* START Data lines *

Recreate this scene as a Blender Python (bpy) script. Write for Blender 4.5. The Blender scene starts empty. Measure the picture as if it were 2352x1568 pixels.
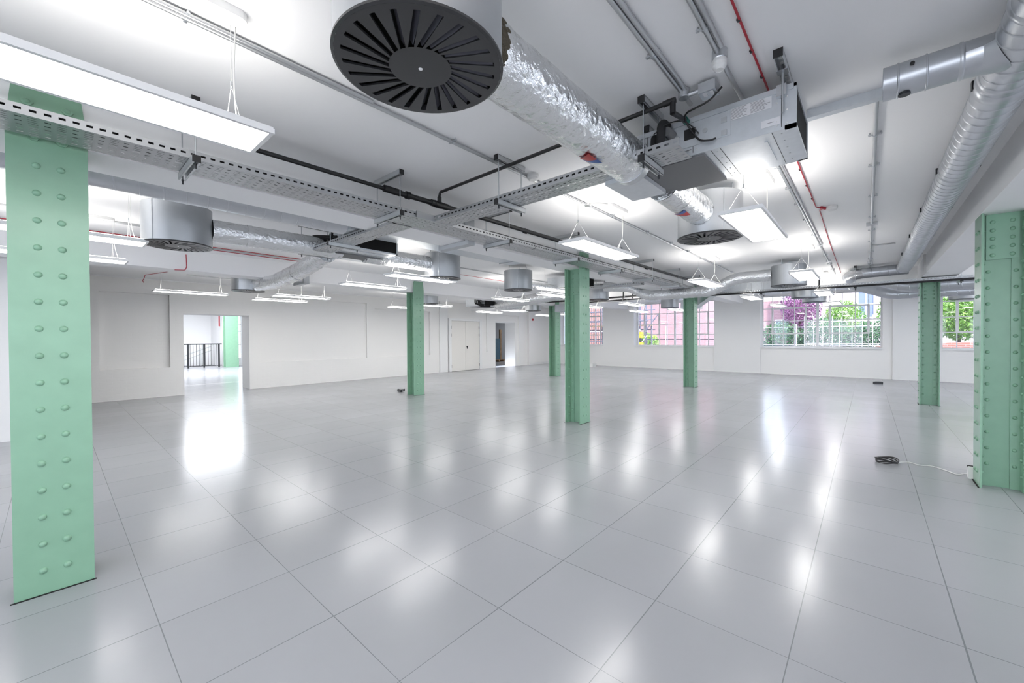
import bpy, math, random
from mathutils import Vector, Matrix
random.seed(7)
C = bpy.context.scene.collection
PI = math.pi
S = bpy.context.scene

# ------------------------------------------------------------------ camera
cam = bpy.data.cameras.new('camera'); co = bpy.data.objects.new('camera', cam); C.objects.link(co)
cam.sensor_width = 36.0; cam.sensor_fit = 'HORIZONTAL'; cam.lens = 927.714 / 2352 * 36.0
cam.clip_start = 0.05; cam.clip_end = 300
Rv = Vector((0.66089639, -0.75045827, -0.00532528)); Uv = Vector((0.01203531, 0.0035035, 0.99992144)); Fv = Vector((0.75038065, 0.66090855, -0.01134745))
M = Matrix((( Rv.x, Uv.x, -Fv.x, 0), (Rv.y, Uv.y, -Fv.y, 0), (Rv.z, Uv.z, -Fv.z, 1.431), (0, 0, 0, 1)))
co.matrix_world = M
S.camera = co

# ------------------------------------------------------------------ world, sun, exposure
W = bpy.data.worlds.new('World'); S.world = W; W.use_nodes = True
wn = W.node_tree.nodes; wl = W.node_tree.links
bg = wn['Background']
tc = wn.new('ShaderNodeTexCoord'); sp = wn.new('ShaderNodeSeparateXYZ'); cr = wn.new('ShaderNodeValToRGB')
wl.new(tc.outputs['Generated'], sp.inputs[0]); wl.new(sp.outputs['Z'], cr.inputs[0]); wl.new(cr.outputs[0], bg.inputs[0])
cr.color_ramp.elements[0].color = (0.82, 0.88, 1.0, 1); cr.color_ramp.elements[1].color = (0.62, 0.76, 1.0, 1)
bg.inputs[1].default_value = 2.5
sun = bpy.data.lights.new('sun', 'SUN'); sun.energy = 4.5; sun.angle = 0.03; sun.color = (1.0, 0.95, 0.88)
so = bpy.data.objects.new('sun', sun); C.objects.link(so)
so.rotation_euler = (math.radians(38), math.radians(12), math.radians(-60))
S.view_settings.view_transform = 'Standard'; S.view_settings.look = 'None'
S.view_settings.gamma = 1.0; S.view_settings.use_curve_mapping = False
S.view_settings.exposure = 1.14
PANEL = 8.5      # emission of the LED panels
UP = 3.5

# ------------------------------------------------------------------ materials
def mat(name, col, rough=0.5, metal=0.0, emit=0, spec=None, noise=None, bump=None, var=None, coat=0):
    m = bpy.data.materials.new(name); m.use_nodes = True
    n = m.node_tree.nodes; l = m.node_tree.links; b = n['Principled BSDF']
    b.inputs['Base Color'].default_value = (*col, 1); b.inputs['Roughness'].default_value = rough; b.inputs['Metallic'].default_value = metal
    if spec is not None: b.inputs['Specular IOR Level'].default_value = spec
    if coat: b.inputs['Coat Weight'].default_value = coat; b.inputs['Coat Roughness'].default_value = 0.15
    if emit: b.inputs['Emission Color'].default_value = (*col, 1); b.inputs['Emission Strength'].default_value = emit
    if var or bump:
        t = n.new('ShaderNodeTexCoord')
    if var:      # (scale, amount): soft mottling of the paint or zinc
        nz = n.new('ShaderNodeTexNoise'); nz.inputs['Scale'].default_value = var[0]; nz.inputs['Detail'].default_value = 4
        l.new(t.outputs['Object'], nz.inputs['Vector'])
        mr = n.new('ShaderNodeMapRange'); mr.inputs[1].default_value = 0.3; mr.inputs[2].default_value = 0.7
        mr.inputs[3].default_value = 1 - var[1]; mr.inputs[4].default_value = 1 + var[1]
        l.new(nz.outputs['Fac'], mr.inputs[0])
        mx = n.new('ShaderNodeMix'); mx.data_type = 'RGBA'; mx.blend_type = 'MULTIPLY'; mx.inputs[0].default_value = 1
        mx.inputs[6].default_value = (*col, 1); l.new(mr.outputs[0], mx.inputs[7]); l.new(mx.outputs[2], b.inputs['Base Color'])
    if bump:     # (scale, strength, distance)
        nb = n.new('ShaderNodeTexNoise'); nb.inputs['Scale'].default_value = bump[0]; nb.inputs['Detail'].default_value = 5
        l.new(t.outputs['Object'], nb.inputs['Vector'])
        bp = n.new('ShaderNodeBump'); bp.inputs['Strength'].default_value = bump[1]; bp.inputs['Distance'].default_value = bump[2]
        l.new(nb.outputs['Fac'], bp.inputs['Height']); l.new(bp.outputs[0], b.inputs['Normal'])
    return m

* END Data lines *

Set down again, exactly, the lines of the material above from its first line to the one with "S = bpy.context.scene", inclusive. Leave the pictures out.

Recreate this scene as a Blender Python (bpy) script. Write for Blender 4.5. The Blender scene starts empty. Measure the picture as if it were 2352x1568 pixels.
import bpy, math, random
from mathutils import Vector, Matrix
random.seed(7)
C = bpy.context.scene.collection
PI = math.pi
S = bpy.context.scene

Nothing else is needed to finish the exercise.